■ THE INPUT

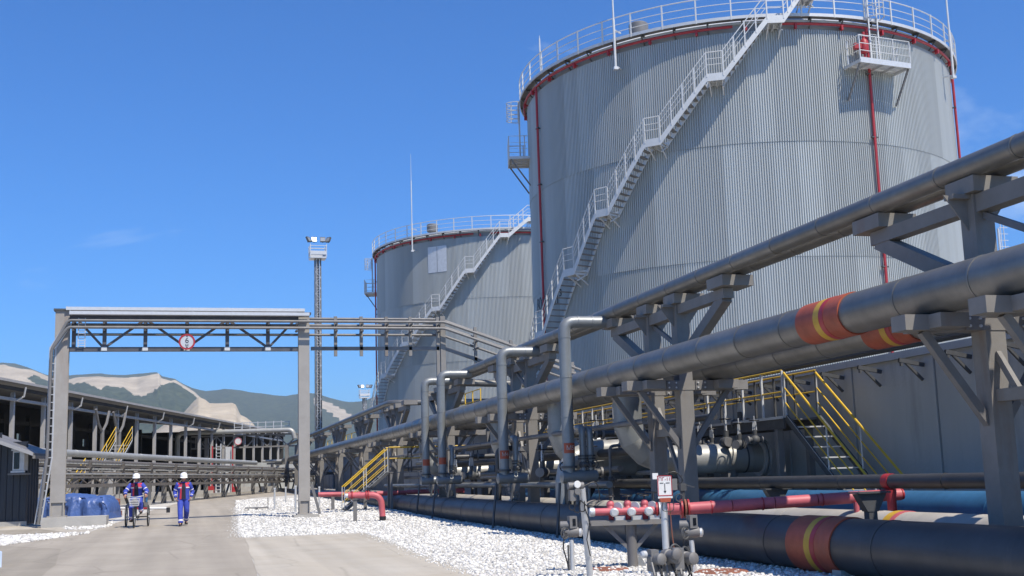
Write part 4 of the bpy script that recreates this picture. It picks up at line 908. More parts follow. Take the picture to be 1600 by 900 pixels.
gm = mesh_of('bar', M().box((0, 0, 0), (1.0, .05, .05)), 'steel_grey', 0)
for k in range(6): inst('bar', gm, tr(3.2, 56.2+.12*k, gz(56)+.1), t)
part('stick', M().cyl((3.72, 56.3, gz(56)), (3.72, 56.3, gz(56)+.55), .02, 6), 'steel_grey', t)

# ------------------------------------------------------------------ portal frame over the road
GYP = 46.4
t = thing('road_portal', 'beige steel portal frame over the road carrying thin pipes and a round sign', 'portal', (0, GYP, .2))
def hcol(x, z0, z1, w, parent):
    c_ = part('column', M().bx(x-w/2, x+w/2, GYP-.16, GYP-.14, z0, z1).bx(x-w/2, x+w/2, GYP+.14, GYP+.16, z0, z1).bx(x-.012, x+.012, GYP-.14, GYP+.14, z0, z1).bx(x-w/2, x-w/2+.012, GYP-.14, GYP+.14, z0, z1), 'portal_beige', parent, 0)
    part('cap_plate', M().bx(x-w/2-.06, x+w/2+.06, GYP-.22, GYP+.22, z1+.003, z1+.08), 'steel_dark', parent, 0)
    b = M().bx(x-w/2-.05, x+w/2+.05, GYP-.22, GYP+.22, z0+.5, z0+.53)
    for xx in (x-w/2+.03, x+w/2-.03): b.bx(xx-.02, xx+.02, GYP-.24, GYP-.17, z0, z0+.5)
    b.bx(x-w/2-.08, x+w/2+.08, GYP-.28, GYP+.28, z0-.02, z0+.03); part('base_shoe', b, 'portal_beige', parent, 0); return c_
hcol(-4.42, .58, 8.08, .5, t); hcol(4.42, .34, 8.0, .42, t)
part('plinth', M().bx(-4.9, -2.7, GYP-.6, GYP+.9, 0.05, .56), 'concrete', t, 0); part('plinth', M().bx(4.0, 4.95, GYP-.45, GYP+.45, 0, .32), 'concrete', t, 0)
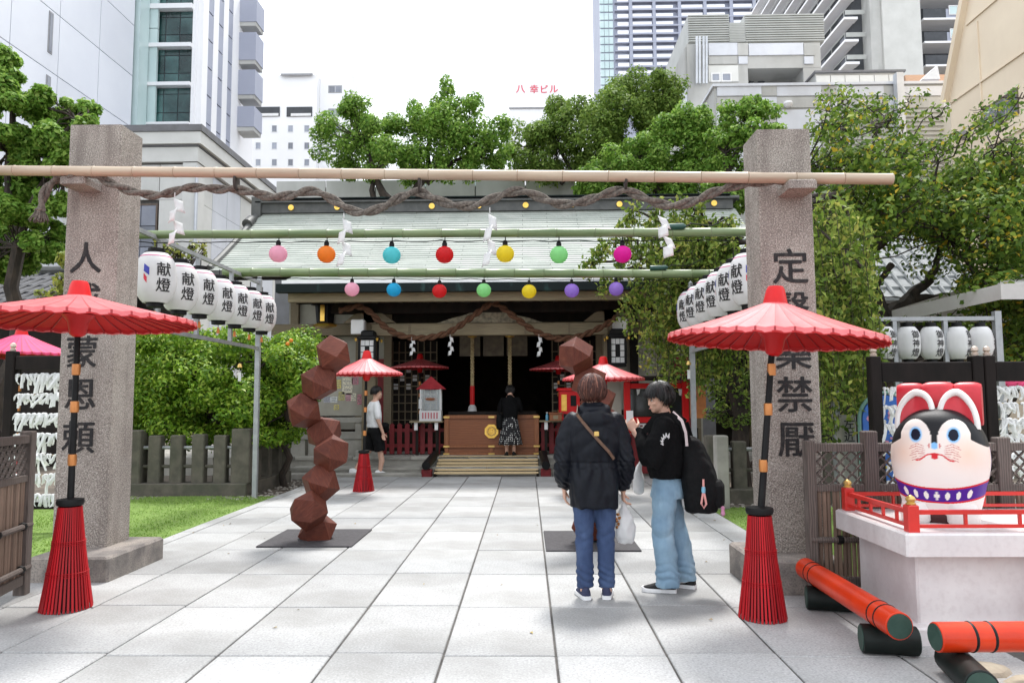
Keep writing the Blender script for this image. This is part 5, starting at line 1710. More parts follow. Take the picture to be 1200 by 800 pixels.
def make_lantern(R_, H_, chars, size, angs, label, group, marks=True, spur=True):
    o = empty('paper_lantern', (0, 0, 0), label, 'paper lantern', group)
    prof = lantern_profile(R_, H_)
    MB().lathe(prof, 28).build('paper_body', m_lant, o, True)
    r_end = prof[-1][0]
    MB().lathe([(r_end * .98, H_ / 2 - .01), (r_end * 1.0, H_ / 2 + .012), (r_end * .72, H_ / 2 + .014), (r_end * .72, H_ / 2 + .055), (r_end * .6, H_ / 2 + .06)], 20).build('top_rim', m_black, o, True)
    MB().lathe([(r_end * .66, -H_ / 2 - .05), (r_end * .72, -H_ / 2 - .045), (r_end * .72, -H_ / 2 - .005), (r_end * .98, -H_ / 2 + .008)], 20).build('bottom_rim', m_black, o, True)
    MB().tube([(0, 0, H_ / 2 + .05), (0, 0, H_ / 2 + .14)], .006, 5).build('hook', m_black, o)
    if marks:
        z = H_ * .42
        r = prof_r(prof, z) + .002
        MB().lathe([(r, z - .006), (r + .003, z), (r - .002, z + .006)], 28, caps=False).build('pink_line', m_pinkline, o)
    for a in angs:
        wrap_text(o, prof, chars, size, -.01, a, 'printed_character', m_ink)
        if marks:
            for sg_, m_, z0, z1, w in ((-1, m_lblue, -.0, .085, .06), (-1, m_lred, -.085, -.02, .035)):
                mb = MB()
                P_ = []
                for j in range(4):
                    row = []
                    for i in range(4):
                        z = z0 + (z1 - z0) * j / 3 + (3 - i) * .016
                        rr_ = prof_r(prof, z) + .004
                        aa = a - .98 + i / 3 * w / R_
                        row.append((rr_ * math.sin(aa), -rr_ * math.cos(aa), z))
                    P_.append(row)
                mb.grid(P_)
                mb.build('printed_flag', m_, o)
    if spur:
        MB().tube([(0, 0, -H_ / 2 - .05), (0, 0, -H_ / 2 - .09)], .004, 4).build('tassel_cord', m_black, o)
        MB().lathe([(.012, -H_ / 2 - .09), (.018, -H_ / 2 - .12), (.022, -H_ / 2 - .17)], 8).build('orange_tassel', mat('orange_tassel', (.6, .2, .05), rough=.8), o)
    return o


def side_frame(xf, ys, zt_, zb_, y_end, name_lab):
    f = empty('lantern_frame', (xf, ys[0], 0), name_lab, 'lantern frame', 'steel lantern frames along the path')
    d = y_end - ys[0]
    MB().obox((0, -.6, zt_), (0, d + .02, zt_), .04, .05).build('top_rail', m_steel, f)
    MB().obox((0, -.6, zb_), (0, d + .02, zb_), .04, .05).build('bottom_rail', m_steel, f)
    MB().box(-.035, .035, d + .02, d + .09, -.05, zt_ + .06).build('post', m_steel, f)
    MB().box(-.035, .035, -.67, -.6, -.05, zt_ + .06).build('post', m_steel, f)
    MB().lathe([(.03, zt_ + .061), (.036, zt_ + .09), (.0, zt_ + .13)], 8, (0, d + .055, 0)).build('post_cap', m_steel, f)
    for y in (.2, d * .36, d * .68):
        MB().box(-.025, .025, y, y + .05, zb_ + .026, zt_ - .026).build('upright', m_steel, f)
    return f


fx = -4.27
ztop_l = at(303, 331, 11.62).z
zbot_l = at(305, 408, 11.62).z
side_frame(fx, (8.2,), ztop_l, zbot_l, 11.6, 'galvanised steel frame carrying seven big white lanterns above the citrus tree')
LY_ = [8.15, 8.72, 9.28, 9.86, 10.42, 10.98, 11.50]
ord_ = ['first', 'second', 'third', 'fourth', 'fifth', 'sixth', 'last']
words_l = ['big white lantern half hidden by the left stone pillar', 'big white lantern hanging above the tip of the left red parasol', 'third big white lantern from the left pillar on the steel frame', 'big white lantern in the middle of the left row',
           'fifth big white lantern of the left row counted from the pillar', 'big white lantern next to last before the far post of the left frame', 'big white lantern at the far post of the left frame']
GL = 'big white lanterns on the left frame'
pl_ = make_lantern(.215, .56, '献燈', .165, [rad(52)], words_l[0], GL)
for k, y in enumerate(LY_):
    o = pl_ if k == 0 else dup(pl_)
    zc = at(225, 344, 9.28).z
    o.location = (-4.16, y, zc + rng.uniform(-.012, .012))
    o.rotation_euler = (0, 0, rng.uniform(-.06, .06))
    o['label'] = words_l[k]
fxr = at(813, 450, 11.2).x
ztop_r = at(812, 338, 11.2).z
zbot_r = at(812, 411, 11.2).z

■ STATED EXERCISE
Begin with the first line of the entries above and write out each line exactly, ending with the line containing "6), 'steel_grey', t)". Leave out pictures.

■ SOLUTION TO THE EXERCISE
Write part 4 of the bpy script that recreates this picture. It picks up at line 908. More parts follow. Take the picture to be 1600 by 900 pixels.
gm = mesh_of('bar', M().box((0, 0, 0), (1.0, .05, .05)), 'steel_grey', 0)
for k in range(6): inst('bar', gm, tr(3.2, 56.2+.12*k, gz(56)+.1), t)
part('stick', M().cyl((3.72, 56.3, gz(56)), (3.72, 56.3, gz(56)+.55), .02, 6), 'steel_grey', t)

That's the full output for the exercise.